The rest of the evening was spent lounging at the hostel. Me catching up on blog posts, and Jeff reading. We were too full from lunch for any dinner!

Sunday, March 15th 2015

This morning we got to have a green smoothie with our breakfast!! The hostel actually has a blender, and not just one blender, but two!! We have yet to encounter a blender, we are lucky count ourselves lucky if a hostel has a good spatula, so a blender is just out of this world! We also ate a bunch of fruit mixed with the hostel corn flakes and our soy milk. What a joy it was to have cereal! We squirreled away our allotted bread and croissants for taking on the bus. 

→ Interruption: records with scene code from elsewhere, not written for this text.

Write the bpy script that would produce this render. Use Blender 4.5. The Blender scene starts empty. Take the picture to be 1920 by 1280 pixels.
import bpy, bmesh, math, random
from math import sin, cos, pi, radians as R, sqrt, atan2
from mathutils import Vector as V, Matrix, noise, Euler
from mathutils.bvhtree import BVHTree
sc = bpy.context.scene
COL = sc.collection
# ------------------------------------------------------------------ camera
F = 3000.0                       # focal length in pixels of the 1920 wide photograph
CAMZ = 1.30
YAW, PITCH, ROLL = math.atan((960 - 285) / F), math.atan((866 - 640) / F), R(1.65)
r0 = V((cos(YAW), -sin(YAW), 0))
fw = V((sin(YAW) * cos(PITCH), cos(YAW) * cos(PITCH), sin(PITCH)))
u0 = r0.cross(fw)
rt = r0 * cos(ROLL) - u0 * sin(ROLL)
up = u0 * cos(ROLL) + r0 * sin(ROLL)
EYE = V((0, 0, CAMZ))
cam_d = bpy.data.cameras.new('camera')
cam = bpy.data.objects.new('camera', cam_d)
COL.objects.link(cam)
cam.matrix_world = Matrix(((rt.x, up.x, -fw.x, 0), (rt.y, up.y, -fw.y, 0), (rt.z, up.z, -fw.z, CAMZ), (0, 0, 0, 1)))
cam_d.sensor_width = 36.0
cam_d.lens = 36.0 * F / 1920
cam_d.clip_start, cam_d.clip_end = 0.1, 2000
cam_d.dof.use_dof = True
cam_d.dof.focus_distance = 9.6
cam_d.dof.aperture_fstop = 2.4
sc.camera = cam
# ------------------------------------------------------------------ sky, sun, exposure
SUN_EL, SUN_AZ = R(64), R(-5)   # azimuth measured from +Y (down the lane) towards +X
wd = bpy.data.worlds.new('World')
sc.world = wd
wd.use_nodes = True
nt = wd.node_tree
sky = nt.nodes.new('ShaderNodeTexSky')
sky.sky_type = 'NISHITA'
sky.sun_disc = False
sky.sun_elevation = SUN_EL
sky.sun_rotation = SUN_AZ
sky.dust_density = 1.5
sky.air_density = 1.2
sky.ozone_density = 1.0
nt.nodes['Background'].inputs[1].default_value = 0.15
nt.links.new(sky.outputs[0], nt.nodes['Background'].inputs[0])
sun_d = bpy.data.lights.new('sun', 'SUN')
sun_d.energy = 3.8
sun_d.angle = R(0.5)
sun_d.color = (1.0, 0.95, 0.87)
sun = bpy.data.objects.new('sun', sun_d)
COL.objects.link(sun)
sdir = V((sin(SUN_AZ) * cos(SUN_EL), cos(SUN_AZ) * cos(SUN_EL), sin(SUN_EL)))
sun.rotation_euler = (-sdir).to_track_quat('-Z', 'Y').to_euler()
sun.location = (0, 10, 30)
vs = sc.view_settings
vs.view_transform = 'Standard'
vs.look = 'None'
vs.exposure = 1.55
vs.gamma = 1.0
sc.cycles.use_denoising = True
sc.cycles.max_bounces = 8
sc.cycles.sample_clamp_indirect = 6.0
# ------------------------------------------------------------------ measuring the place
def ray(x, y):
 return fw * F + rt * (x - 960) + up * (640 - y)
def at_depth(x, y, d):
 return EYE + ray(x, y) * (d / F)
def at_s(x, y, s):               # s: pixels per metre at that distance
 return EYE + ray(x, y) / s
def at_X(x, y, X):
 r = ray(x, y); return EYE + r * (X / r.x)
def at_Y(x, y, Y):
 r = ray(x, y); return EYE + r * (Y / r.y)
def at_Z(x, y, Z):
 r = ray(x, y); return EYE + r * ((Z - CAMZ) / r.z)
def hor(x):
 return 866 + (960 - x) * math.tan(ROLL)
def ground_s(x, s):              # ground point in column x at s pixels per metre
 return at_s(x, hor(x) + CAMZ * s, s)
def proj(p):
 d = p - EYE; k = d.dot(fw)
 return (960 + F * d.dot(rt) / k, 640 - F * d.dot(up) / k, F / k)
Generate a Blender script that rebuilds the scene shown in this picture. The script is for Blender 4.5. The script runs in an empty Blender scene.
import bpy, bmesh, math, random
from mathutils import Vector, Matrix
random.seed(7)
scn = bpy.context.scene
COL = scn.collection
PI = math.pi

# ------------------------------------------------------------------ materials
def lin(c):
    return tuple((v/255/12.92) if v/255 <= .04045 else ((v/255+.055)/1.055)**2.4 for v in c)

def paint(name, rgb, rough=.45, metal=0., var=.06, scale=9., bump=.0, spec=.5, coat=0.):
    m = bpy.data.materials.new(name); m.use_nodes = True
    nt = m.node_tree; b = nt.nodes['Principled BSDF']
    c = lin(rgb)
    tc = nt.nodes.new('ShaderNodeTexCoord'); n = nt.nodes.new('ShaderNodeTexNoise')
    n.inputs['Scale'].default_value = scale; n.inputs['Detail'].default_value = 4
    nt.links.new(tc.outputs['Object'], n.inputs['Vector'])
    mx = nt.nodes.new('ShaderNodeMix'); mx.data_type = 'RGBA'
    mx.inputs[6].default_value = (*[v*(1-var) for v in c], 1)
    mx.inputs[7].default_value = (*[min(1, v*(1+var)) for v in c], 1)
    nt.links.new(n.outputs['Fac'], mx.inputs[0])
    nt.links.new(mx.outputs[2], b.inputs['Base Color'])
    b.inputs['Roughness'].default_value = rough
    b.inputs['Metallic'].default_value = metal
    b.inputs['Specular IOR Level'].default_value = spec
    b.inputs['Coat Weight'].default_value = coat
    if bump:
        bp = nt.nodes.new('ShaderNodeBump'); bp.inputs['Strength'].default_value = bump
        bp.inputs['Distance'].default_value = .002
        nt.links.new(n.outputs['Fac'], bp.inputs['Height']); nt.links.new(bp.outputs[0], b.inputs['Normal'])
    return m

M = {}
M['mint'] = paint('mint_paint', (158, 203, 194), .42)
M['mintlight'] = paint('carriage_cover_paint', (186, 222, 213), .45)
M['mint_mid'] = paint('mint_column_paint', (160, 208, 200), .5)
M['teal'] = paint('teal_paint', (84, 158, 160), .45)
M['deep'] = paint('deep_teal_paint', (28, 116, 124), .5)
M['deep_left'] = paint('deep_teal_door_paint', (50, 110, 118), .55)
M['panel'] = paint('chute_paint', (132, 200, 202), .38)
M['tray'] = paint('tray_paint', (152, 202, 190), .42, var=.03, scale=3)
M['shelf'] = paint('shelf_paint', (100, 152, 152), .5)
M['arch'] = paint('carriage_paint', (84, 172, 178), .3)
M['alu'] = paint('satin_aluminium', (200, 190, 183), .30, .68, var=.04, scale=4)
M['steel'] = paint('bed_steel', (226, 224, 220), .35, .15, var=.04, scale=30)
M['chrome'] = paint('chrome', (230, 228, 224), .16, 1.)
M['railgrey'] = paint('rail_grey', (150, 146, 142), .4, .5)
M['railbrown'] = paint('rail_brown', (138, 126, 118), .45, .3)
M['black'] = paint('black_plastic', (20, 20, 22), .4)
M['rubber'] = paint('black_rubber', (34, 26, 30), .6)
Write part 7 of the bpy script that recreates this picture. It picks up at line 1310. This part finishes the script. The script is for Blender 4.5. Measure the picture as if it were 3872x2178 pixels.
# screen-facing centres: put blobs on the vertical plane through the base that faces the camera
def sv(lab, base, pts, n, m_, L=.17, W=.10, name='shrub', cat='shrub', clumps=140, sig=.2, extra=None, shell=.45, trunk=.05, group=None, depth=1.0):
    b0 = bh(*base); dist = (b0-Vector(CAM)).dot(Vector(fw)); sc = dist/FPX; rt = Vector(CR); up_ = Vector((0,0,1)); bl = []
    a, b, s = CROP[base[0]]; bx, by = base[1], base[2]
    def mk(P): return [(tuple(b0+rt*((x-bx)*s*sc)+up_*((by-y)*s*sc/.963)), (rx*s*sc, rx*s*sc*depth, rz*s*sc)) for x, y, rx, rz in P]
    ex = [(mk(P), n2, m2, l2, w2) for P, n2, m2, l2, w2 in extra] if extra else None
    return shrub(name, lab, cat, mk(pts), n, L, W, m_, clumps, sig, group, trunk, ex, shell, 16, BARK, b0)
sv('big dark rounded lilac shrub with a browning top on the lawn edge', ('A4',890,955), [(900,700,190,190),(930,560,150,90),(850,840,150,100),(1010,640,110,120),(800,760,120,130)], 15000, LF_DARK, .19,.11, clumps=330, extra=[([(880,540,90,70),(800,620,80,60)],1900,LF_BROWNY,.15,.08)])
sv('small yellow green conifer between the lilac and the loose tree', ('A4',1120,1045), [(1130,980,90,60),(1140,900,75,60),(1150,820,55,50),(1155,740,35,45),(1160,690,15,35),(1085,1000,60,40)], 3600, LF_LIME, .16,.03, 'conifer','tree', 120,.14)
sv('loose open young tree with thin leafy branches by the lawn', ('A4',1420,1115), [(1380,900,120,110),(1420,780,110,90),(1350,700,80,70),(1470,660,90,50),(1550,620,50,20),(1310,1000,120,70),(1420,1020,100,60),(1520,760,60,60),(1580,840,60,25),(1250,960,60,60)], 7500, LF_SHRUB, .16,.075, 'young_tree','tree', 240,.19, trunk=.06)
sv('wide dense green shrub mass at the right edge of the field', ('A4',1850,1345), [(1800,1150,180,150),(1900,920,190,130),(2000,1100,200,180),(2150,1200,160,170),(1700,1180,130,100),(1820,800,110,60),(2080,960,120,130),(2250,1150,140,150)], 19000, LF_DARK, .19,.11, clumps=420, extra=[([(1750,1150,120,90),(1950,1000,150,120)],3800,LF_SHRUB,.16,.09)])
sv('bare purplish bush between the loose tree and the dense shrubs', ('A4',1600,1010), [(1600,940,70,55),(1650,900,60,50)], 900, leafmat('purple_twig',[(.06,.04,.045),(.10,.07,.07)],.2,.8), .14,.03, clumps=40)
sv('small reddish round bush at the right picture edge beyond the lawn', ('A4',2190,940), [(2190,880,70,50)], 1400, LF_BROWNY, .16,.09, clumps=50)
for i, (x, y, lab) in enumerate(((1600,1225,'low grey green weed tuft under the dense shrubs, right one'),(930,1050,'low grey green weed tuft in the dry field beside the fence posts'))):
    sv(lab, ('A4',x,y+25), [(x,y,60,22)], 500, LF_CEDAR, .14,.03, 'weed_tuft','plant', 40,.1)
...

The bus left at 12:30 and we were really excited to have gotten the front row on the second level again, our favorite seats!! It unfortunately turned out that they were some of the worst seats in the bus, as it was a 7 hour ride and we couldn't see the TV to watch the movies (the screen was directly above our heads) and the AC was broken and it was 95 degrees in the bus most of the way, with added heat from the sun coming in the front windows! We are now off the bus and having a layover in a middle of nowhere town called Neuquén. In another hour we will board another bus for an overnight ride to Mendoza. We will be on the full cama or bed bus, so we should sleep well! Mendoza is the wine growing capital of Argentina and also the nearest big city to Mt Aconcagua (tallest mountain in the Western Hemisphere) so we plan to rent a car and do some hiking around Aconcagua and maybe do some sort of wine and horseback riding tour in town.

2 comments:

  1. You certainly are having such wonderful experiences. Do you ever get tired of traveling?
    The food pictures are yummy. They make me hungry.

    ReplyDelete
    Replies
    1. Yes, actually we do get tired of it! We have been ready to go home since the end of the O trek, but we continue to have fun and make the most of it. We are looking forward to resting when we get back to New Jersey and also look forward to being able to sleep in and not do anything and not feel like we are wasting a day!